Is a General Contractor Responsible For a Subcontractors’ Safety Mistake?

OSHA seems to be highly predictable when issuing citations on a large multi-employer jobsite. They tend to cite both the offending subcontractor and the general contractor based solely on the subcontractor’s safety mistakes. This is problematic for any general contractor, and it’s a problem that gets magnified exponentially on jobsites where hundreds of subcontractors are involved.

In citing the general contractor, OSHA believes it can prove that the general contractor (the “controlling employer”) failed to fulfill its reasonable care obligations — which are to “detect and correct the identified safety violation through its supervisory authority and control over the jobsite.”

But what is “reasonable care”? Does it matter if a general contractor can demonstrate that such care has, indeed, been taken?

A recent case, Secretary of Labor vs. Suncor Energy U.S.A., has helped to clarify the “reasonable care” obligations of a “controlling employer” – at least when it involves scaffolding in a confined space at a construction site.

What happened? A subcontractor erected scaffolding inside a confined space and made modifications. This was a multi-employer worksite, Suncor Energy U.S.A. was the general contractor, and more than one subcontractor utilized the same scaffolding. Two employees of another subcontractor were using the scaffolding when they fell and suffered severe injuries.

OSHA cited Suncor for violation of §1926.451(g)(1), for lack of fall protection while employees were working on the scaffold. After an administrative law judge upheld the citation, the Occupational Safety and Health Review Commission reversed it for the following reasons:

  • Less Responsibility: The defective scaffold was hidden, and no Suncor employee was designated to work in that area. The Commission said that “a controlling employer’s duty to exercise reasonable care is less than what is required of an employer [the subcontractor] with respect to protecting its own employees.”
  • Project Size and Time Frame: The Commission determined that Suncor’s “reasonable care” efforts were “more than commensurate with the size, complexity, and the short time frame associated with this project.”
  •  Track Record: In their decision, the Commission highlighted Suncor’s internal policies about hiring safety-conscious subcontractors — and providing commensurate training to all subcontractors concerning safety and jobsite rules.

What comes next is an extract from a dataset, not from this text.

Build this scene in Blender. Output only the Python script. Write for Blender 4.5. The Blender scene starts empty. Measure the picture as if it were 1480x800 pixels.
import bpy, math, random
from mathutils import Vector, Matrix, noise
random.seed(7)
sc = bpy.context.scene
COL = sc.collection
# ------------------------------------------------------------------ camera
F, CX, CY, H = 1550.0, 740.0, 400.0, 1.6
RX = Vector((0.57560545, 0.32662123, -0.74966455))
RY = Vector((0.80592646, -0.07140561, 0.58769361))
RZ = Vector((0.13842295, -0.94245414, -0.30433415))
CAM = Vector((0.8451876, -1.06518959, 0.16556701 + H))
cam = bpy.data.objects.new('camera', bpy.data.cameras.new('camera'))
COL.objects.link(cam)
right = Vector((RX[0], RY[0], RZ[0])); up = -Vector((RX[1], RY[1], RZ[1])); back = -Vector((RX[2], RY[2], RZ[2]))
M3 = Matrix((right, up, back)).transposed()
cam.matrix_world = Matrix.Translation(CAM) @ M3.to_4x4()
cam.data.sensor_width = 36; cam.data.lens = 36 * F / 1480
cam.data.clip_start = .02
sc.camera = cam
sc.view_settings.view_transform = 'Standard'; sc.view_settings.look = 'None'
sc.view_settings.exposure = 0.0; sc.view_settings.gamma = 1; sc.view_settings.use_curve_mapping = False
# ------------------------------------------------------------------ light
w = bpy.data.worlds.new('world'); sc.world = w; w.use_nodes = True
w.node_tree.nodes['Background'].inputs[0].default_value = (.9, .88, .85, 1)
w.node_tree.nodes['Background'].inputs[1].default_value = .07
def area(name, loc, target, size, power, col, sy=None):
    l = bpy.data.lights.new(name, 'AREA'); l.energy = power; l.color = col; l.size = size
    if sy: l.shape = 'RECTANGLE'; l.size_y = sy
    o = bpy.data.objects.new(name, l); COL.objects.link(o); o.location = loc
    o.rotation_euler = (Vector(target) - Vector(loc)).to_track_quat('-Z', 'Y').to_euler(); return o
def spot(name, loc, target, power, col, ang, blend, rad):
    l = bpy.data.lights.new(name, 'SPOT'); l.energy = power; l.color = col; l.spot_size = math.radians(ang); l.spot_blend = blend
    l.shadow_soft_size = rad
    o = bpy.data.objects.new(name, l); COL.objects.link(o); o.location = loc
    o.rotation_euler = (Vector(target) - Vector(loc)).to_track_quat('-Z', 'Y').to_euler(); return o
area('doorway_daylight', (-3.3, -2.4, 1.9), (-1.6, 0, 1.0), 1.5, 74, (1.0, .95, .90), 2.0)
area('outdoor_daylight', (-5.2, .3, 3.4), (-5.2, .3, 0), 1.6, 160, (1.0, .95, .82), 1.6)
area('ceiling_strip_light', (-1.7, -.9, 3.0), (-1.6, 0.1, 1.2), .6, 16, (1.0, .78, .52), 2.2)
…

What does this mean for a general contractor? If you are the “controlling employer” at a multi-employer jobsite, this decision emphasizes the importance of already having a comprehensive safety and training program in place — whenever you receive a citation in conjunction with one of your subcontractors.

But this decision also sets an important precedent. It means that the Commission recognizes that under certain circumstances, the “controlling employer” is not as responsible to inspect for hazards as frequently as the subcontractor who is more directly involved, and whose employees have been endangered and/or injured.